** What the task asks **
What follows is a listing to be transcribed exactly.

** Data provided **
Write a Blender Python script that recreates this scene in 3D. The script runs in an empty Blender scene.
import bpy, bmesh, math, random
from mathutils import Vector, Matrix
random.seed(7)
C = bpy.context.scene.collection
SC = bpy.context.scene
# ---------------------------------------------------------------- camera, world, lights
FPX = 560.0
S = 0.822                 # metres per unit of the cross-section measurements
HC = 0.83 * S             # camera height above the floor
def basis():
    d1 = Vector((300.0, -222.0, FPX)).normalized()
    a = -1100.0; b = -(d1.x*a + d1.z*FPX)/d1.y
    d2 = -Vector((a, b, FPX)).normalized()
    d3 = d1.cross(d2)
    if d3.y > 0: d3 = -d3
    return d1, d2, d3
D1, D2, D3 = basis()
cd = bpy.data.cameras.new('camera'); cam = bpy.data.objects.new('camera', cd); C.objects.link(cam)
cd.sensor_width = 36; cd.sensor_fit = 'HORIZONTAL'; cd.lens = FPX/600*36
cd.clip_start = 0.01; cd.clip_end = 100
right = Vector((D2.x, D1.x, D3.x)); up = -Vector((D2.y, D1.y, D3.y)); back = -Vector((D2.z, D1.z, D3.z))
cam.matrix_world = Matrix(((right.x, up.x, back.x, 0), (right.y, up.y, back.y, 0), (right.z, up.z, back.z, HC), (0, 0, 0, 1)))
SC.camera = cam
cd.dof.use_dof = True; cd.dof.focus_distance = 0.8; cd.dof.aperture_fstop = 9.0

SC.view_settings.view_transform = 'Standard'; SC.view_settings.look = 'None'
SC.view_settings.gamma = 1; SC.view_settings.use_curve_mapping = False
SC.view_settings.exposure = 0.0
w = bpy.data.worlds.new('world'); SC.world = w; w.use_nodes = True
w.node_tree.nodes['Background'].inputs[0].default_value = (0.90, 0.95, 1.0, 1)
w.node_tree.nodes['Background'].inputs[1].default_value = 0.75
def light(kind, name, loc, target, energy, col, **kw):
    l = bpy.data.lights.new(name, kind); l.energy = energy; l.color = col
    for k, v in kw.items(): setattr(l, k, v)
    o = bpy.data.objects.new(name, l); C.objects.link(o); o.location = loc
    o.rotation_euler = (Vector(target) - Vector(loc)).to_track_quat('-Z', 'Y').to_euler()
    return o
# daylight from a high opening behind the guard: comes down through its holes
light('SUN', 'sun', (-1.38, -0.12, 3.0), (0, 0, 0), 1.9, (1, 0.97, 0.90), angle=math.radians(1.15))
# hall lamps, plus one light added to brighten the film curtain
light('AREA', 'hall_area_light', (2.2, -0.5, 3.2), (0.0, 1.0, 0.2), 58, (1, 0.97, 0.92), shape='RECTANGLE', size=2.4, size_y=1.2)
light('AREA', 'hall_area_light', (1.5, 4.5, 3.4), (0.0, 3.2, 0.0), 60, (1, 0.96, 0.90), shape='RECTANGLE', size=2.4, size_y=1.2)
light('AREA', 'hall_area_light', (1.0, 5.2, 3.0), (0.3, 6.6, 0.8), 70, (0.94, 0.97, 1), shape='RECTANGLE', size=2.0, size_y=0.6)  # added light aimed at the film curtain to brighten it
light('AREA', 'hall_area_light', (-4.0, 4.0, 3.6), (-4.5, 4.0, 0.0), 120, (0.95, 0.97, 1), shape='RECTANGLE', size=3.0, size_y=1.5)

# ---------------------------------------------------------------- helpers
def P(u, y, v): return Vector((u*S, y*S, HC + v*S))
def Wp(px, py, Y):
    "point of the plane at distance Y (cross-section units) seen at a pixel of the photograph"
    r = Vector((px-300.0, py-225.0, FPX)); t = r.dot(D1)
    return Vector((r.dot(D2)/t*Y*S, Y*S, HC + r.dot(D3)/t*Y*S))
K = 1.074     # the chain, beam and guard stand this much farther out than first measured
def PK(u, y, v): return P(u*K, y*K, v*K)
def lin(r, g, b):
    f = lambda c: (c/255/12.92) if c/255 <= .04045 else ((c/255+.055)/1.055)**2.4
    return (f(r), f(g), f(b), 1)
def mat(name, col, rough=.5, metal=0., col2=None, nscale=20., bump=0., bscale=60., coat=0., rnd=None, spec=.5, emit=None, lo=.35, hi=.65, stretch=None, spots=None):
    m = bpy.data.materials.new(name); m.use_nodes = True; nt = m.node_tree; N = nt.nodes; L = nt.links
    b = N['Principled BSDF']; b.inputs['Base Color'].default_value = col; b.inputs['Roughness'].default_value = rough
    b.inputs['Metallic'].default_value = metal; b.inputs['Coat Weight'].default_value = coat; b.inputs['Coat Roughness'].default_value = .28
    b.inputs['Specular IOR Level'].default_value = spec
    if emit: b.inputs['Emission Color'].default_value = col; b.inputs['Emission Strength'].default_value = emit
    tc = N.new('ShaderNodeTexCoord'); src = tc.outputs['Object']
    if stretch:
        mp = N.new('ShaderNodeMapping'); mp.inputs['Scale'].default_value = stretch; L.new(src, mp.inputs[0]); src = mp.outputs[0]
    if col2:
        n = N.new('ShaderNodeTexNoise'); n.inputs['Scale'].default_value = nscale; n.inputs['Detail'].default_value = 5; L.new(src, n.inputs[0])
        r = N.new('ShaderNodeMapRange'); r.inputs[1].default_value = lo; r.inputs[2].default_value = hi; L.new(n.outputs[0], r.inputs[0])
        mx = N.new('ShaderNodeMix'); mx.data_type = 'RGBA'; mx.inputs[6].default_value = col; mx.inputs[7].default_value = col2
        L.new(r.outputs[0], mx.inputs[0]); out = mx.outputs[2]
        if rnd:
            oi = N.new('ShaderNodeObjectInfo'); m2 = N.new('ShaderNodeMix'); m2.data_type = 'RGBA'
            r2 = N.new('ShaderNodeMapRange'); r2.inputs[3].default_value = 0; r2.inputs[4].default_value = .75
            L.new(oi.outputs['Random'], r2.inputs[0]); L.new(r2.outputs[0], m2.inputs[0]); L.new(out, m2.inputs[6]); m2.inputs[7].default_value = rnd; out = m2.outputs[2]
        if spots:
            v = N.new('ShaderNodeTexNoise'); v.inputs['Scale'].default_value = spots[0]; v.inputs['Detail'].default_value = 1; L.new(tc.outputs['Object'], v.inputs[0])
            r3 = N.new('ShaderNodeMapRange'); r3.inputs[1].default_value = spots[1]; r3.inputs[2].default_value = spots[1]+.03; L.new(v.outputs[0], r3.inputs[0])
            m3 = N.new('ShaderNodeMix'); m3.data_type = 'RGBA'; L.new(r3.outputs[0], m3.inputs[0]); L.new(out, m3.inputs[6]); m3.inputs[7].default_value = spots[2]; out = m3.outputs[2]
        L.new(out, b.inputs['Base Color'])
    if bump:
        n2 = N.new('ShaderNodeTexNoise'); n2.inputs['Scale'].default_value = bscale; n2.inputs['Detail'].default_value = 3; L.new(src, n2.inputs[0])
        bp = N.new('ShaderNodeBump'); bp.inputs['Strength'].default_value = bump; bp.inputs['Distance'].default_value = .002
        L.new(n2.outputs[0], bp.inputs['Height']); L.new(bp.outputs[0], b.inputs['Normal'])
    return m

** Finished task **
Write a Blender Python script that recreates this scene in 3D. The script runs in an empty Blender scene.
import bpy, bmesh, math, random
from mathutils import Vector, Matrix
random.seed(7)
C = bpy.context.scene.collection
SC = bpy.context.scene
# ---------------------------------------------------------------- camera, world, lights
FPX = 560.0
S = 0.822                 # metres per unit of the cross-section measurements
HC = 0.83 * S             # camera height above the floor
def basis():
    d1 = Vector((300.0, -222.0, FPX)).normalized()
    a = -1100.0; b = -(d1.x*a + d1.z*FPX)/d1.y
    d2 = -Vector((a, b, FPX)).normalized()
    d3 = d1.cross(d2)
    if d3.y > 0: d3 = -d3
    return d1, d2, d3
D1, D2, D3 = basis()
cd = bpy.data.cameras.new('camera'); cam = bpy.data.objects.new('camera', cd); C.objects.link(cam)
cd.sensor_width = 36; cd.sensor_fit = 'HORIZONTAL'; cd.lens = FPX/600*36
cd.clip_start = 0.01; cd.clip_end = 100
right = Vector((D2.x, D1.x, D3.x)); up = -Vector((D2.y, D1.y, D3.y)); back = -Vector((D2.z, D1.z, D3.z))
cam.matrix_world = Matrix(((right.x, up.x, back.x, 0), (right.y, up.y, back.y, 0), (right.z, up.z, back.z, HC), (0, 0, 0, 1)))
SC.camera = cam
cd.dof.use_dof = True; cd.dof.focus_distance = 0.8; cd.dof.aperture_fstop = 9.0

SC.view_settings.view_transform = 'Standard'; SC.view_settings.look = 'None'
SC.view_settings.gamma = 1; SC.view_settings.use_curve_mapping = False
SC.view_settings.exposure = 0.0
w = bpy.data.worlds.new('world'); SC.world = w; w.use_nodes = True
w.node_tree.nodes['Background'].inputs[0].default_value = (0.90, 0.95, 1.0, 1)
w.node_tree.nodes['Background'].inputs[1].default_value = 0.75
def light(kind, name, loc, target, energy, col, **kw):
    l = bpy.data.lights.new(name, kind); l.energy = energy; l.color = col
    for k, v in kw.items(): setattr(l, k, v)
    o = bpy.data.objects.new(name, l); C.objects.link(o); o.location = loc
    o.rotation_euler = (Vector(target) - Vector(loc)).to_track_quat('-Z', 'Y').to_euler()
    return o
# daylight from a high opening behind the guard: comes down through its holes
light('SUN', 'sun', (-1.38, -0.12, 3.0), (0, 0, 0), 1.9, (1, 0.97, 0.90), angle=math.radians(1.15))
# hall lamps, plus one light added to brighten the film curtain
light('AREA', 'hall_area_light', (2.2, -0.5, 3.2), (0.0, 1.0, 0.2), 58, (1, 0.97, 0.92), shape='RECTANGLE', size=2.4, size_y=1.2)
light('AREA', 'hall_area_light', (1.5, 4.5, 3.4), (0.0, 3.2, 0.0), 60, (1, 0.96, 0.90), shape='RECTANGLE', size=2.4, size_y=1.2)
light('AREA', 'hall_area_light', (1.0, 5.2, 3.0), (0.3, 6.6, 0.8), 70, (0.94, 0.97, 1), shape='RECTANGLE', size=2.0, size_y=0.6)  # added light aimed at the film curtain to brighten it
light('AREA', 'hall_area_light', (-4.0, 4.0, 3.6), (-4.5, 4.0, 0.0), 120, (0.95, 0.97, 1), shape='RECTANGLE', size=3.0, size_y=1.5)

# ---------------------------------------------------------------- helpers
def P(u, y, v): return Vector((u*S, y*S, HC + v*S))
def Wp(px, py, Y):
    "point of the plane at distance Y (cross-section units) seen at a pixel of the photograph"
    r = Vector((px-300.0, py-225.0, FPX)); t = r.dot(D1)
    return Vector((r.dot(D2)/t*Y*S, Y*S, HC + r.dot(D3)/t*Y*S))
K = 1.074     # the chain, beam and guard stand this much farther out than first measured
def PK(u, y, v): return P(u*K, y*K, v*K)
def lin(r, g, b):
    f = lambda c: (c/255/12.92) if c/255 <= .04045 else ((c/255+.055)/1.055)**2.4
    return (f(r), f(g), f(b), 1)
def mat(name, col, rough=.5, metal=0., col2=None, nscale=20., bump=0., bscale=60., coat=0., rnd=None, spec=.5, emit=None, lo=.35, hi=.65, stretch=None, spots=None):
    m = bpy.data.materials.new(name); m.use_nodes = True; nt = m.node_tree; N = nt.nodes; L = nt.links
    b = N['Principled BSDF']; b.inputs['Base Color'].default_value = col; b.inputs['Roughness'].default_value = rough
    b.inputs['Metallic'].default_value = metal; b.inputs['Coat Weight'].default_value = coat; b.inputs['Coat Roughness'].default_value = .28
    b.inputs['Specular IOR Level'].default_value = spec
    if emit: b.inputs['Emission Color'].default_value = col; b.inputs['Emission Strength'].default_value = emit
    tc = N.new('ShaderNodeTexCoord'); src = tc.outputs['Object']
    if stretch:
        mp = N.new('ShaderNodeMapping'); mp.inputs['Scale'].default_value = stretch; L.new(src, mp.inputs[0]); src = mp.outputs[0]
    if col2:
        n = N.new('ShaderNodeTexNoise'); n.inputs['Scale'].default_value = nscale; n.inputs['Detail'].default_value = 5; L.new(src, n.inputs[0])
        r = N.new('ShaderNodeMapRange'); r.inputs[1].default_value = lo; r.inputs[2].default_value = hi; L.new(n.outputs[0], r.inputs[0])
        mx = N.new('ShaderNodeMix'); mx.data_type = 'RGBA'; mx.inputs[6].default_value = col; mx.inputs[7].default_value = col2
        L.new(r.outputs[0], mx.inputs[0]); out = mx.outputs[2]
        if rnd:
            oi = N.new('ShaderNodeObjectInfo'); m2 = N.new('ShaderNodeMix'); m2.data_type = 'RGBA'
            r2 = N.new('ShaderNodeMapRange'); r2.inputs[3].default_value = 0; r2.inputs[4].default_value = .75
            L.new(oi.outputs['Random'], r2.inputs[0]); L.new(r2.outputs[0], m2.inputs[0]); L.new(out, m2.inputs[6]); m2.inputs[7].default_value = rnd; out = m2.outputs[2]
        if spots:
            v = N.new('ShaderNodeTexNoise'); v.inputs['Scale'].default_value = spots[0]; v.inputs['Detail'].default_value = 1; L.new(tc.outputs['Object'], v.inputs[0])
            r3 = N.new('ShaderNodeMapRange'); r3.inputs[1].default_value = spots[1]; r3.inputs[2].default_value = spots[1]+.03; L.new(v.outputs[0], r3.inputs[0])
            m3 = N.new('ShaderNodeMix'); m3.data_type = 'RGBA'; L.new(r3.outputs[0], m3.inputs[0]); L.new(out, m3.inputs[6]); m3.inputs[7].default_value = spots[2]; out = m3.outputs[2]
        L.new(out, b.inputs['Base Color'])
    if bump:
        n2 = N.new('ShaderNodeTexNoise'); n2.inputs['Scale'].default_value = bscale; n2.inputs['Detail'].default_value = 3; L.new(src, n2.inputs[0])
        bp = N.new('ShaderNodeBump'); bp.inputs['Strength'].default_value = bump; bp.inputs['Distance'].default_value = .002
        L.new(n2.outputs[0], bp.inputs['Height']); L.new(bp.outputs[0], b.inputs['Normal'])
    return m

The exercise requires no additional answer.